Since getting your taxes wrong can land you in prison, you really need to ask someone qualified to answer this definitively. You should ask accountants certified in the jurisdictions in question, not an internet forum.
To prevent a website hack from emptying the "front line" wallet, it may be best to write a very simple API that runs on the bitcoind machine, sanity checks any spending requests from the web site machine, and if valid invokes bitcoind locally.
I've been contemplating the same, and have come up with the following ideas:
1. Run bitcoind on a separate machine to your website. Have the website connect to the bitcoind machine via the JSON API as a client. Keep the bitcoind machine as locked down as possible. Keep its existence private. Run as little software on it as possible to reduce the risk of security holes - basically just bitcoind, sshd (so you can log in), and whatever monitoring software (zabbix, nagios, etc) you run.
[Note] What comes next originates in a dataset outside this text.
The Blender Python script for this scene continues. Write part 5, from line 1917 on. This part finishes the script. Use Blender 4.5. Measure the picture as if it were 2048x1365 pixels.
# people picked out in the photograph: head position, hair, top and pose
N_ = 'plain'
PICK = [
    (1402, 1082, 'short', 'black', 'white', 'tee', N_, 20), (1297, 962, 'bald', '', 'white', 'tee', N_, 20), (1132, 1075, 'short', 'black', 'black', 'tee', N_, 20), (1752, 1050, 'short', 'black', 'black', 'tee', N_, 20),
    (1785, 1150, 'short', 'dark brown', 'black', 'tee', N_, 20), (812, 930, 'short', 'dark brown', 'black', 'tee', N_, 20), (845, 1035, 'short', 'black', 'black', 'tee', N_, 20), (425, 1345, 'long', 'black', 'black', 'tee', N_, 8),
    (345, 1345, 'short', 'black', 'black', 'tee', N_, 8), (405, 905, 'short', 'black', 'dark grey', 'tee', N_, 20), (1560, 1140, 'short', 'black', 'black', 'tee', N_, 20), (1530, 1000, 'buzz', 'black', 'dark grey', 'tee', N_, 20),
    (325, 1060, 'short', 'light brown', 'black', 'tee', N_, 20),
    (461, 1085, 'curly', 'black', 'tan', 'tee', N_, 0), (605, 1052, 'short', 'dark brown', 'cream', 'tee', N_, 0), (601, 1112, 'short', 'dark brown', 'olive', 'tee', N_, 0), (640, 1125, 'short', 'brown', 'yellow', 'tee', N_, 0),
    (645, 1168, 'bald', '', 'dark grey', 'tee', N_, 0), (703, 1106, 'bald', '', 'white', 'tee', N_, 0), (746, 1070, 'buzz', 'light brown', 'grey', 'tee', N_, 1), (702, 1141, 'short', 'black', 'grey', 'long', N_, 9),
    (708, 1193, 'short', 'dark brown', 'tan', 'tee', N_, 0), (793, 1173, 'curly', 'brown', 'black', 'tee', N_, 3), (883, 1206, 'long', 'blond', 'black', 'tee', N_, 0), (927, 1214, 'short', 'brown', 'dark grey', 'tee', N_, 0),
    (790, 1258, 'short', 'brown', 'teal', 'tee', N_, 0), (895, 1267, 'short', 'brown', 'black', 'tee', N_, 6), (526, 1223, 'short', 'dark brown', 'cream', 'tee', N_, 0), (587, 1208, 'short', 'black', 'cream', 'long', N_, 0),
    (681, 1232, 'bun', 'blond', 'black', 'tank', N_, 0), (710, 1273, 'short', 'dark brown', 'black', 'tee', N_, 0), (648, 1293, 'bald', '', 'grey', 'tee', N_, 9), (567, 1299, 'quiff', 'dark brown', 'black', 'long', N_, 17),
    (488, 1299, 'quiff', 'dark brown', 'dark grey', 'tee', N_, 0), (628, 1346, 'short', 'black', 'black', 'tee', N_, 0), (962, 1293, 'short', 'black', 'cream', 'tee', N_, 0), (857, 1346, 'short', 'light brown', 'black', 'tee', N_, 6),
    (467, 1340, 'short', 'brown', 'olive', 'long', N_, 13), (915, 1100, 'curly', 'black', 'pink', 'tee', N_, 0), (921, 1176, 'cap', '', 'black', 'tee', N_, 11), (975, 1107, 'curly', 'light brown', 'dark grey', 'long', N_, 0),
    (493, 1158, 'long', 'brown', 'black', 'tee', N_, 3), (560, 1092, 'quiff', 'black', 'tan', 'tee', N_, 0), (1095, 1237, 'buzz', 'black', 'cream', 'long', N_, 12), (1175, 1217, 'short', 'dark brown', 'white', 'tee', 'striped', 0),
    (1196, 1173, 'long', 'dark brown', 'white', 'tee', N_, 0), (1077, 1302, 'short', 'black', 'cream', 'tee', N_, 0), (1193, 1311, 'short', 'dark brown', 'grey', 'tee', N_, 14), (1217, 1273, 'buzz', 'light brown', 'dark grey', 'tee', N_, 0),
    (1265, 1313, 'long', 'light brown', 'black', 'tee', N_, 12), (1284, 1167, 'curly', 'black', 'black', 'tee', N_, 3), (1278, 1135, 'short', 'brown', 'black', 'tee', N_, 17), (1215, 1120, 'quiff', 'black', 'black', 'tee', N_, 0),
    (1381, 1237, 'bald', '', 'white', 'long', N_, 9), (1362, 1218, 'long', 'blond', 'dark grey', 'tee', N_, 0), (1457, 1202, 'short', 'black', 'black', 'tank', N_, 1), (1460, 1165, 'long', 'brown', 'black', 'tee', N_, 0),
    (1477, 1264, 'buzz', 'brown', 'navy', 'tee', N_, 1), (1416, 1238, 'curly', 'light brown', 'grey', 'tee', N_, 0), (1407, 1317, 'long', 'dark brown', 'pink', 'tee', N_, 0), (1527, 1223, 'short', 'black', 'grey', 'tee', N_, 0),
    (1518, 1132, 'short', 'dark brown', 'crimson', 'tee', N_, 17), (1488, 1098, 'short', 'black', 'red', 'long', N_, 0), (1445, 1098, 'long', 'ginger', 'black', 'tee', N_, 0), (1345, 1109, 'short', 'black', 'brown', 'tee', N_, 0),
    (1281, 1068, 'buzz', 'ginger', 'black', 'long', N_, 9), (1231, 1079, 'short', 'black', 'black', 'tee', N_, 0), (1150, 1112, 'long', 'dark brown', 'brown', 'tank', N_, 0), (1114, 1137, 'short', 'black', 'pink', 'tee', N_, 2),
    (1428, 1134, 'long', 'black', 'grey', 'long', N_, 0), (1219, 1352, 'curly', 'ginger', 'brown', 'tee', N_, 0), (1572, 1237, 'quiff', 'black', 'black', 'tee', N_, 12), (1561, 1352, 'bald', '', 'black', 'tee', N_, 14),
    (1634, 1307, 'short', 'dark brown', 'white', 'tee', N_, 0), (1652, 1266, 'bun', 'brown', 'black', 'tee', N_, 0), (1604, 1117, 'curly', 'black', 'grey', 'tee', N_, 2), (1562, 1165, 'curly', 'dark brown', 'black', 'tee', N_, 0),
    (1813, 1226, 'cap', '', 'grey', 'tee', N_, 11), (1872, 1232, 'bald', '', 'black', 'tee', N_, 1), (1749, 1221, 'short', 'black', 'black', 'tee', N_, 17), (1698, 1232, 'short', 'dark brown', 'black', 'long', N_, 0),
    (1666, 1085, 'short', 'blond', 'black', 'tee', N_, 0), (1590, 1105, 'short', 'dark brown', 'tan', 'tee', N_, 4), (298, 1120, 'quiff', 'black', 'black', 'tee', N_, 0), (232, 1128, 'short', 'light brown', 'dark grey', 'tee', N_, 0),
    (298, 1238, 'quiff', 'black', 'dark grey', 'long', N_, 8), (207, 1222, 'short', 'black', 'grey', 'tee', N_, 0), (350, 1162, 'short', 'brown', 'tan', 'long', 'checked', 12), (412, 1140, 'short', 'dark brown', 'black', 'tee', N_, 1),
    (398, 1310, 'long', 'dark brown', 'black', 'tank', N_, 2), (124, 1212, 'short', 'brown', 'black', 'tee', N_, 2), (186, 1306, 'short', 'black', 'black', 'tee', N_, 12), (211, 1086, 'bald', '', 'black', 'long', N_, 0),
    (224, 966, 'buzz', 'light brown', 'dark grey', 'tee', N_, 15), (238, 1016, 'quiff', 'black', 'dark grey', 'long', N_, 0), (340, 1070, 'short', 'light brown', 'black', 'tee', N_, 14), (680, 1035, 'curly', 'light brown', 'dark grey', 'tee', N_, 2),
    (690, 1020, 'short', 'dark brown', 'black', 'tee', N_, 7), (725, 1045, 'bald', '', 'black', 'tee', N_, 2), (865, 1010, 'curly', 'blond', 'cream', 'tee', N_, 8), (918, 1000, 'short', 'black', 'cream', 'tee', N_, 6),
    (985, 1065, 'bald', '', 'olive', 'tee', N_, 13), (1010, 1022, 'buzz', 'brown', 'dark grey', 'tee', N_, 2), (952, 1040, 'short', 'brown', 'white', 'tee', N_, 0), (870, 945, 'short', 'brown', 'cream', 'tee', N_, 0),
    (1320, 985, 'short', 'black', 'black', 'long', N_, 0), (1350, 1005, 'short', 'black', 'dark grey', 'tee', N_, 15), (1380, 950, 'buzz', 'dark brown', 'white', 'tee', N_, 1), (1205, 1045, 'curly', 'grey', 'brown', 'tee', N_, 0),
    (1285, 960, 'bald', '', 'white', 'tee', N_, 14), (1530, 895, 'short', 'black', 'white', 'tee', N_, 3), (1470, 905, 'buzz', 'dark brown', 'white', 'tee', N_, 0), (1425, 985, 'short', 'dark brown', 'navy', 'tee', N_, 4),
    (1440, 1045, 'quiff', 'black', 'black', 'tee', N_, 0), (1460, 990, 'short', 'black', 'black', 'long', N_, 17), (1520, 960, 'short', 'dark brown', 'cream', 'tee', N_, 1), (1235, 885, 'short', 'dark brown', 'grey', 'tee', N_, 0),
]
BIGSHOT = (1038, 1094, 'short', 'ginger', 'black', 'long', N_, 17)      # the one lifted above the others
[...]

Keep its software up to date.
2. Keep only the minimum balance needed to fulfil short-term spending (say in the next day or two) on the bitcoind machine. Send the rest to another bitcoin account elsewhere (call it the "archive").
3. Do any large spending (over X bitcoins) manually as a batch job once a day, perhaps on the "archive" bitcoin machine. This allows you to keep the balance on the "front-line" bitcoind machine lower.